There are at least four known international teams working to kill Trump, six if you count ABC News and the women of “The View.” These are the only jobs Democrats know how to create. Being our DEI president, Biden vowed the next potential assassin of Trump would be a woman of color, while the rest of the democrat party accuses Trump of inciting more assassination attempts by not dying.
The DOJ, FBI, CIA and the folks at the DHS have declared that they will no longer engage in lawfare against Trump and instead will offer a peace offering of a dozen pagers.
Attorney General Merrick Garland reminded anyone who pays attention to him that questioning the results of a lawful election is illegal — unless Trump wins.
Harris survived a recent unscheduled interview when a reporter fired off several questions before being subdued by the Secret Service.

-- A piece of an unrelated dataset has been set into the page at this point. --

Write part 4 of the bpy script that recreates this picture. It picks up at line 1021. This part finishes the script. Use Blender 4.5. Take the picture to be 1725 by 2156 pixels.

The scribe was found to be in possession of a laptop, a spiral notebook, several pens and a cellphone. The Secret Service advised the Harris campaign to avoid all public appearances from now through Election Day.
The notable Fox News interview was such a disaster for Harris that FEMA sent her a $750 check as she continues to try and figure out how to convert joy into groceries.
The Secret Service emergency code word for the Harris campaign: Interview.
The most pressing question provided Harris wins: Will Harris appoint her old boss former San Francisco Mayor Willie Brown to her cabinet or blow him off?